Commentary

Getting the State Out of the Marriage Business in California

According to a Sacromento Bee news article today, two college students are circulating petitions for a California ballot initiative that would replace the word “marriage” with “domestic partnership” in state laws, thereby allowing straight and gay couples alike to enjoy all of the benefits of marriage currently offered by the state.

Earlier this month, a Los Angeles Times editorial noted that a California Supreme Court justice had raised the question of getting the state out of the marriage business at a hearing on Proposition 8, which banned gay marriage by a narrow vote last November:

What if California got out of the marriage business altogether? What if the state merely licensed or just recognized private, contractual civil unions with all the benefits of marriage, and couples went to the religious or private institution of their choice to sanctify their vows? Would that resolve the legal differences between Proposition 8 and the state Supreme Court’s 2008 ruling that gay and lesbian couples were entitled to the same marital rights as heterosexuals?

These were the questions Justice Ming W. Chin posited during oral arguments on the proposition Thursday before the high court. To which both sides responded: Why, yes, it would.

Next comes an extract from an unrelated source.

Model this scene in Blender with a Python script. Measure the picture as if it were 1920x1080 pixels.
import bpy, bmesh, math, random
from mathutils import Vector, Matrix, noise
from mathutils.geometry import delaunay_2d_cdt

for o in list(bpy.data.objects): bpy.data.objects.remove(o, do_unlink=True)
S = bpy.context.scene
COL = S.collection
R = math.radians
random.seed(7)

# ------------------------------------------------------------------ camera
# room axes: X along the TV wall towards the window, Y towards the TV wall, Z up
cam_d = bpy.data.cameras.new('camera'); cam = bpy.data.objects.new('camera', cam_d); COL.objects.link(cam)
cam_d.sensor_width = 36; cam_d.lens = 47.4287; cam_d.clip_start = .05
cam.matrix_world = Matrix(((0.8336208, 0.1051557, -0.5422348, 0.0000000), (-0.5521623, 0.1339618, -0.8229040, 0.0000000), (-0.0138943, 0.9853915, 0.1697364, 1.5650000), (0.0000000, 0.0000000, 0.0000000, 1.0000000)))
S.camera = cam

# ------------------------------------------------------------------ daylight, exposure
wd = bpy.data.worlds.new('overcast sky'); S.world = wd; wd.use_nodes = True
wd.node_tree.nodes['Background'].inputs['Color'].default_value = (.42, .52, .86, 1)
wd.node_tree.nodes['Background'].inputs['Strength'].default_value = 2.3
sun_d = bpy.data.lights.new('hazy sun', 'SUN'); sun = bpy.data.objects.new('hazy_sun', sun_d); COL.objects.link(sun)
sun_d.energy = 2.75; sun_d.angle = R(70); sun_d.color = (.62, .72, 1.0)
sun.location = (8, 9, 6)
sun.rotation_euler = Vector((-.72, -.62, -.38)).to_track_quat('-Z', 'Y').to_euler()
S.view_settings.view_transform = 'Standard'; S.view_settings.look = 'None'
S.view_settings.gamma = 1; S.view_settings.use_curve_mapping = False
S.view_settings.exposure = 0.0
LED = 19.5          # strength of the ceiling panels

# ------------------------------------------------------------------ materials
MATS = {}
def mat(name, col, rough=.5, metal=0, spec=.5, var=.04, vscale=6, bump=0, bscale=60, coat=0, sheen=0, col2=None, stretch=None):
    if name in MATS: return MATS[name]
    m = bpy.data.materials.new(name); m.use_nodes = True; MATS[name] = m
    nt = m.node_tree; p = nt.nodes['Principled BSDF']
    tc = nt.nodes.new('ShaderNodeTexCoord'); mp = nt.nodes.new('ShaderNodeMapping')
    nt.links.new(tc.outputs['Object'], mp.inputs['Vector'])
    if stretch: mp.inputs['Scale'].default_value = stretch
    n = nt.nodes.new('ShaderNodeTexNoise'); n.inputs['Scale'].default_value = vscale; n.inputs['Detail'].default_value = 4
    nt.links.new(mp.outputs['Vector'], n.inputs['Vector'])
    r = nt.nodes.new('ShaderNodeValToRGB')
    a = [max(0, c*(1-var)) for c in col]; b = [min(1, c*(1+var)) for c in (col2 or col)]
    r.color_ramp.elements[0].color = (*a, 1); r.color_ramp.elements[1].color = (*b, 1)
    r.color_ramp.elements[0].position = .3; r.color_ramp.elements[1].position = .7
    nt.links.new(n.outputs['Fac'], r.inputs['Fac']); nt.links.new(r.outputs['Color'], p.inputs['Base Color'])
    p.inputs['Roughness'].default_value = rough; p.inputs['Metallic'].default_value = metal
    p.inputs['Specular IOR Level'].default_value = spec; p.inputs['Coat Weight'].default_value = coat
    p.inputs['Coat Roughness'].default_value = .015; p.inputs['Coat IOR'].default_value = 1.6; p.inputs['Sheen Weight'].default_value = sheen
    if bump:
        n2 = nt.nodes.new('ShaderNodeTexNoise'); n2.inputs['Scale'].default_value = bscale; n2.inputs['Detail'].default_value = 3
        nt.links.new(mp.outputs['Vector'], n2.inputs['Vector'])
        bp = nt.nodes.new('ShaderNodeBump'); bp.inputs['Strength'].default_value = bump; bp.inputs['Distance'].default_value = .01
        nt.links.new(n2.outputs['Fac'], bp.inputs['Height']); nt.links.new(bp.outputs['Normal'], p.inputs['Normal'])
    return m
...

While this approach would represent a positive step in ensuring equal rights, government would still be in charge of issuing licenses to couples and offering certain benefits. To truly get out of the marriage business, government should dispense with licensing marriage in the first place.

I addressed this theme in an Orange County Register op-ed last August:

By politicizing a private matter—deciding to whom one may pledge one’s love, support, and fidelity—opponents of same-sex marriage have created a world of winners and losers where once there were only voluntary promises. Gay-marriage opponents thus are wrong to insist that they have the right to decide how marriage should be defined (i.e., whether it should be sanctioned only if it is between a man and a woman, or even whether marriage should be a religious institution or a secular social commitment) not only for themselves but for everyone else as well.

Similarly, same-sex couples should not be able to force their notion of marriage on others, either. Religious leaders or others who would perform marriage ceremonies have every right to refuse to marry couples for moral, philosophical or other reasons. Private business owners should be able to decide for themselves whether it is in their interest to offer group health benefits, family-leave benefits, special mortgage loan rates, etc., to gay couples as well as to straight. Furthermore, businesses should not be compelled by law to offer any particular benefits to any employee.

In addition, gay-rights activists are wrong to petition the government for “equal” marital status. This demand merely perpetuates the politicization of what should be a private matter. These activists would better serve their interests by arguing that the government should not be in the marriage business in the first place.

Marriage, whether entered into by those who consider it a sacred religious covenant or those who see it as a secular social bond and contract, is a profoundly personal decision between the parties. The “sanctity” of marriage must be defined by the individual, or couple, not an interest group and certainly not the state. There simply is no role for the state in marriage.